---- Records for the exercise

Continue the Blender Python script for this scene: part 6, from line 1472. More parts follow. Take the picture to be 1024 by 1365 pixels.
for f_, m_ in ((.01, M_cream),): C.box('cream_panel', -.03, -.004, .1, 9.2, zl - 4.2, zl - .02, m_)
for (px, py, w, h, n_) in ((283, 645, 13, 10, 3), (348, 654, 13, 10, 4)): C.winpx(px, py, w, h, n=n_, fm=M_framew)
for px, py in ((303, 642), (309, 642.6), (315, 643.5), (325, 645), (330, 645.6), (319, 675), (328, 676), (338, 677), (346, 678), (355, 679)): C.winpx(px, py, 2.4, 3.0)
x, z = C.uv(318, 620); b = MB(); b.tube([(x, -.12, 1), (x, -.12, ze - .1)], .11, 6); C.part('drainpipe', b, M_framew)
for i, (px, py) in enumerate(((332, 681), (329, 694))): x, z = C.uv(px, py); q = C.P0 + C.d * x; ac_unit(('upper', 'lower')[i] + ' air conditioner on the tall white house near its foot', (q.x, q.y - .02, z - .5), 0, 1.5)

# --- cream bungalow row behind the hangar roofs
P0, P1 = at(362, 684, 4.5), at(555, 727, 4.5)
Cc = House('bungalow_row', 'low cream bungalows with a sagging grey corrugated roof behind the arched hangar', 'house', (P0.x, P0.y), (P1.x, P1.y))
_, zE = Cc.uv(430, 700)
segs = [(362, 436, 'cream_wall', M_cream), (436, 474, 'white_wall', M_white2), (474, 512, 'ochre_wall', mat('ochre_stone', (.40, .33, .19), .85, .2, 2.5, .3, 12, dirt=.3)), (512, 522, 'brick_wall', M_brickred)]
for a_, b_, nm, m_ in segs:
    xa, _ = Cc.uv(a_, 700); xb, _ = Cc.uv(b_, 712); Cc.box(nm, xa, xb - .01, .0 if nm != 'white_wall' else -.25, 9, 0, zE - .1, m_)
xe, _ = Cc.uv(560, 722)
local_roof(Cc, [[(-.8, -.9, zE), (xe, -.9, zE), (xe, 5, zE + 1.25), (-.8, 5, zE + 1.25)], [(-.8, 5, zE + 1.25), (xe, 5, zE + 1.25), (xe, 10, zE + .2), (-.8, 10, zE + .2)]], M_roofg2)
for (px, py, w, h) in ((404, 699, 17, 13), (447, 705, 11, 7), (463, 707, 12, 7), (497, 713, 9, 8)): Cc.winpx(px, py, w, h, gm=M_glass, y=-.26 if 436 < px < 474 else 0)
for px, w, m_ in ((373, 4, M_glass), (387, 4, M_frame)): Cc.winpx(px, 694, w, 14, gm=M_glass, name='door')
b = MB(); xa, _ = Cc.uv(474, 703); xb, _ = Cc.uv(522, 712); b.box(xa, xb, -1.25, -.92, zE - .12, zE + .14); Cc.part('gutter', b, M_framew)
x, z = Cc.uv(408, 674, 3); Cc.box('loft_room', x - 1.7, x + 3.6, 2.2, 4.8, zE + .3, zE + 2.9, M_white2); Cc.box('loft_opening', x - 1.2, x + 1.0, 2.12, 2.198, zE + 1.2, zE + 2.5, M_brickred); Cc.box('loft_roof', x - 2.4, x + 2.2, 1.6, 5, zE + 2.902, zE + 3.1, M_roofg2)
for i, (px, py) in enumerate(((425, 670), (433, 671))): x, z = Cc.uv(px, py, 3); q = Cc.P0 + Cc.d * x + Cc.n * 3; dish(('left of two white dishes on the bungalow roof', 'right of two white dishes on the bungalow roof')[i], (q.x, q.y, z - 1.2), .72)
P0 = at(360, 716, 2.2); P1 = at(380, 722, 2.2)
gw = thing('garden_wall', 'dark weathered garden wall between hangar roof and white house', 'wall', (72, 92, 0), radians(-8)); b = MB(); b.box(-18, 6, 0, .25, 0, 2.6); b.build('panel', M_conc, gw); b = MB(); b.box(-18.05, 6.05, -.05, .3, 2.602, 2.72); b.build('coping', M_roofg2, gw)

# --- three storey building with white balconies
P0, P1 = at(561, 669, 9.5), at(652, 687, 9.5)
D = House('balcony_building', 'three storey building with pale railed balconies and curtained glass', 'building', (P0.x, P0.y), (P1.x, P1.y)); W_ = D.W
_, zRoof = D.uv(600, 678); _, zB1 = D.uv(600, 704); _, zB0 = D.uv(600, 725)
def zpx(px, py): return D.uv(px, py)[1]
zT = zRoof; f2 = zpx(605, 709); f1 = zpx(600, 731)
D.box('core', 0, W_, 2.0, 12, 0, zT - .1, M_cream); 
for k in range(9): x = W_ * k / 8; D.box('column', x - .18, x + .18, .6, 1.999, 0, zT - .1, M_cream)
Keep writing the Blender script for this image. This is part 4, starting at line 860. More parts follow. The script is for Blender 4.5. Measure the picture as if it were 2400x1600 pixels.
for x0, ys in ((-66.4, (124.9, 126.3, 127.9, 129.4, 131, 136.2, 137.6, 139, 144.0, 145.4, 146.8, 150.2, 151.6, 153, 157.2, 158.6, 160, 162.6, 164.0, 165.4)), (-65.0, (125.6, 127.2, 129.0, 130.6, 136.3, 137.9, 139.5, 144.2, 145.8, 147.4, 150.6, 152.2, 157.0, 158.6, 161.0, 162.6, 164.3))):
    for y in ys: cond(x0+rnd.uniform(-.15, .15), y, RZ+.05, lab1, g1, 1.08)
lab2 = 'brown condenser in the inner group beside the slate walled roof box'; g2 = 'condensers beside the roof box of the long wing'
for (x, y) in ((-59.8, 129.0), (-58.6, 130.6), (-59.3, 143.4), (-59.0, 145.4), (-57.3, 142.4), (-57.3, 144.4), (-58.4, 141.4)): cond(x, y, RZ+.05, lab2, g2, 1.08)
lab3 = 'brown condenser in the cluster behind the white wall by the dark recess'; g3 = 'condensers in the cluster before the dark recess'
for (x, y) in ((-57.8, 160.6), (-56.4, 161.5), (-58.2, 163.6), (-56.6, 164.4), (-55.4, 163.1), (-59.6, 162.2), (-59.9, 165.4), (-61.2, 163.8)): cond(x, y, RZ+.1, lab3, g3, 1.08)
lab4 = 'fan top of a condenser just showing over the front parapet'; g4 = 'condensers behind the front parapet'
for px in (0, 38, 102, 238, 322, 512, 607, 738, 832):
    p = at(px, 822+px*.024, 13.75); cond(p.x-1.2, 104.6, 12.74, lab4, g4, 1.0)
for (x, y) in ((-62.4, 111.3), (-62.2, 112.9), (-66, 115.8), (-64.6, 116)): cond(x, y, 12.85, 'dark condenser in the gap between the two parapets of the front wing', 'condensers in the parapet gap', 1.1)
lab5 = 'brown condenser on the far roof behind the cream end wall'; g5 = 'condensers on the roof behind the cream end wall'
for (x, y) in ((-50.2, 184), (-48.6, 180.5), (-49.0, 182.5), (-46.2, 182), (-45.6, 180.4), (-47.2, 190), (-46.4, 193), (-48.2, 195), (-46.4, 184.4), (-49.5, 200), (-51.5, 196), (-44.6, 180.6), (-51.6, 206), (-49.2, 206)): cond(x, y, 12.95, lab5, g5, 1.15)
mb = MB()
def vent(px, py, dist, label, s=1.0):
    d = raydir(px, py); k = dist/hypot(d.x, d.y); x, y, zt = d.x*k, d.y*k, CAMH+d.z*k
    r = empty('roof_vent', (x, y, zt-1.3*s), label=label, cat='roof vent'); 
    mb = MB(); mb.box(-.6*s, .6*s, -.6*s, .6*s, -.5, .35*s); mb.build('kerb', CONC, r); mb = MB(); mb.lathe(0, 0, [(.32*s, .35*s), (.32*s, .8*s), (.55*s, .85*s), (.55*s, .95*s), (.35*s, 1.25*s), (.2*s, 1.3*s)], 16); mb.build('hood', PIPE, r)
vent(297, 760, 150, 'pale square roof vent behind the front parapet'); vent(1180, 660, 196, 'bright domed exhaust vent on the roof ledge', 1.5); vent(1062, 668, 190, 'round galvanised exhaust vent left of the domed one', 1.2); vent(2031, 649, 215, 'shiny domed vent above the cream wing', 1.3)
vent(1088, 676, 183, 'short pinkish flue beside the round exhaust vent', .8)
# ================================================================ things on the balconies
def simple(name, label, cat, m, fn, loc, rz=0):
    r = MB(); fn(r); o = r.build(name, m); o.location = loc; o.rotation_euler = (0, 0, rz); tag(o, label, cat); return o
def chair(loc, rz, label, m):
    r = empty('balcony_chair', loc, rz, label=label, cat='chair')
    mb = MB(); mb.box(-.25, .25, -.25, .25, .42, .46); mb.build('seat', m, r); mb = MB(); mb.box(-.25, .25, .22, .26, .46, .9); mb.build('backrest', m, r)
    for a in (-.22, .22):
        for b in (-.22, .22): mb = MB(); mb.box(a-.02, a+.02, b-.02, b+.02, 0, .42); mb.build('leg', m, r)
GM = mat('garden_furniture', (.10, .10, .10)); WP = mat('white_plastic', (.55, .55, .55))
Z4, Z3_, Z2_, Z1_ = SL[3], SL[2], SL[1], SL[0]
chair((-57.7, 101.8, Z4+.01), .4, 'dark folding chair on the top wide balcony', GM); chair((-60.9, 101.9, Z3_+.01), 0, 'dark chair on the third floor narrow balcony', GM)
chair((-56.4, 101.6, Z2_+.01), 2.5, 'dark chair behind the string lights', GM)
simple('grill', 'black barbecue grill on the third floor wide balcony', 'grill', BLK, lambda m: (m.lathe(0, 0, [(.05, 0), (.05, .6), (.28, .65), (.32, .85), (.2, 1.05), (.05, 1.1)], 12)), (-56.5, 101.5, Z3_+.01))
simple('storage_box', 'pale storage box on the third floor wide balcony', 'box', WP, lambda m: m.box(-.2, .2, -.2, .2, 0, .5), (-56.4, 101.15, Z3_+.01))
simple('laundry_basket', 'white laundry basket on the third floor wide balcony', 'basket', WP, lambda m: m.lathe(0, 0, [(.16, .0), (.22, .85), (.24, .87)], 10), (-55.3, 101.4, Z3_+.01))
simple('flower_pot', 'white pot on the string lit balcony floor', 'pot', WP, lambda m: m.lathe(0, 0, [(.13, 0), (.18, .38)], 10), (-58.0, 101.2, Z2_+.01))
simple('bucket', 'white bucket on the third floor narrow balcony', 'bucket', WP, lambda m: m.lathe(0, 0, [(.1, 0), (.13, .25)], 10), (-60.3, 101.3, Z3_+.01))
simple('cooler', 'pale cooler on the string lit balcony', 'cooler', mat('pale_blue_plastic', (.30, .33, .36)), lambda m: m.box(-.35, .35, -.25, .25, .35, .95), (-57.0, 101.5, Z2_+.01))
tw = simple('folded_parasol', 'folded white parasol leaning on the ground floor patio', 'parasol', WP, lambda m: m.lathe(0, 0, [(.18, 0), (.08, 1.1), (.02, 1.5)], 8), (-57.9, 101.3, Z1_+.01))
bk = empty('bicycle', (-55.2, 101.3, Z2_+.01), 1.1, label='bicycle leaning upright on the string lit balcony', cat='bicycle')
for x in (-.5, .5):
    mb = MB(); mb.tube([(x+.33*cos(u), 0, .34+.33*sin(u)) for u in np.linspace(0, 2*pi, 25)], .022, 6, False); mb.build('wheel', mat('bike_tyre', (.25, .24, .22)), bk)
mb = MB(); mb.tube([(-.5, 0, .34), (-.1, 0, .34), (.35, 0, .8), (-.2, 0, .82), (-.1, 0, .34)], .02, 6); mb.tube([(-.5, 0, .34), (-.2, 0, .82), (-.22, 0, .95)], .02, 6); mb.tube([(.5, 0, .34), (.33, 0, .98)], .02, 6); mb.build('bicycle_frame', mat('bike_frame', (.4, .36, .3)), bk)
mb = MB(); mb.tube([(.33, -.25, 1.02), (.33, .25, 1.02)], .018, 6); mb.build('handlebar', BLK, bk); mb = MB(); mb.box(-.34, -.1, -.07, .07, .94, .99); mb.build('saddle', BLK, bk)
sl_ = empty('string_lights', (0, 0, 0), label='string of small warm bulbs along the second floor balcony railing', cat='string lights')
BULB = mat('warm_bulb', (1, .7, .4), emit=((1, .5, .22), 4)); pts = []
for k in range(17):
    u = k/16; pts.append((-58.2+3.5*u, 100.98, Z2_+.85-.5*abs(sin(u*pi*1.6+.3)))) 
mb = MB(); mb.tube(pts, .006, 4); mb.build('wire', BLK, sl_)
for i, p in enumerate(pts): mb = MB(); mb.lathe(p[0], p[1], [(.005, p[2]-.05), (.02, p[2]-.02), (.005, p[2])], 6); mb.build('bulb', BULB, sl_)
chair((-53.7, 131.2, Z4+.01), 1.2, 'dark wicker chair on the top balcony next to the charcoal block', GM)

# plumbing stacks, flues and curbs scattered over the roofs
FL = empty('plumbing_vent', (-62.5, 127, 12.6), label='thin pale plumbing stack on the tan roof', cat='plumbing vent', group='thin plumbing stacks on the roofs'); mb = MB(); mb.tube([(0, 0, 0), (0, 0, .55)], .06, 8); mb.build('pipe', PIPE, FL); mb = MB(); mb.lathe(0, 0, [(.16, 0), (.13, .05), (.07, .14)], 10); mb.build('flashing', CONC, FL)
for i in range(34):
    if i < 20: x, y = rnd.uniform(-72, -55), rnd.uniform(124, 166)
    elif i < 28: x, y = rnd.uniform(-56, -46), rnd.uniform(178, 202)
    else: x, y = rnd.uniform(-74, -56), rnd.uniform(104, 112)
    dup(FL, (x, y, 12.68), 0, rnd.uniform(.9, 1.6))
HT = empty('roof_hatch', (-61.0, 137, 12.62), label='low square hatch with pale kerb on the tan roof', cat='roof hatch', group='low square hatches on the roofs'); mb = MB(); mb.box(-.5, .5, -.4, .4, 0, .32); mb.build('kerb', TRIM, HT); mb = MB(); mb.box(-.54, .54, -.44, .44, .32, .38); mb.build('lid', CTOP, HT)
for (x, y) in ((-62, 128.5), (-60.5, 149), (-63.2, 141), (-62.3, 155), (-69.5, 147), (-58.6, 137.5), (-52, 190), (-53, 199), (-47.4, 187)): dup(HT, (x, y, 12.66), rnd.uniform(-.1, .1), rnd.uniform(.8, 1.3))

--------

Begin at the top of the records above and quote each line exactly, ending with the line that contains "for i, (px, py) in enumerate(((332, 681), (329, 694))): x, z".

• **Result of the exercise**:
Continue the Blender Python script for this scene: part 6, from line 1472. More parts follow. Take the picture to be 1024 by 1365 pixels.
for f_, m_ in ((.01, M_cream),): C.box('cream_panel', -.03, -.004, .1, 9.2, zl - 4.2, zl - .02, m_)
for (px, py, w, h, n_) in ((283, 645, 13, 10, 3), (348, 654, 13, 10, 4)): C.winpx(px, py, w, h, n=n_, fm=M_framew)
for px, py in ((303, 642), (309, 642.6), (315, 643.5), (325, 645), (330, 645.6), (319, 675), (328, 676), (338, 677), (346, 678), (355, 679)): C.winpx(px, py, 2.4, 3.0)
x, z = C.uv(318, 620); b = MB(); b.tube([(x, -.12, 1), (x, -.12, ze - .1)], .11, 6); C.part('drainpipe', b, M_framew)
for i, (px, py) in enumerate(((332, 681), (329, 694))): x, z = C.uv(px, py); q = C.P0 + C.d * x; ac_unit(('upper', 'lower')[i] + ' air conditioner on the tall white house near its foot', (q.x, q.y - .02, z - .5), 0, 1.5)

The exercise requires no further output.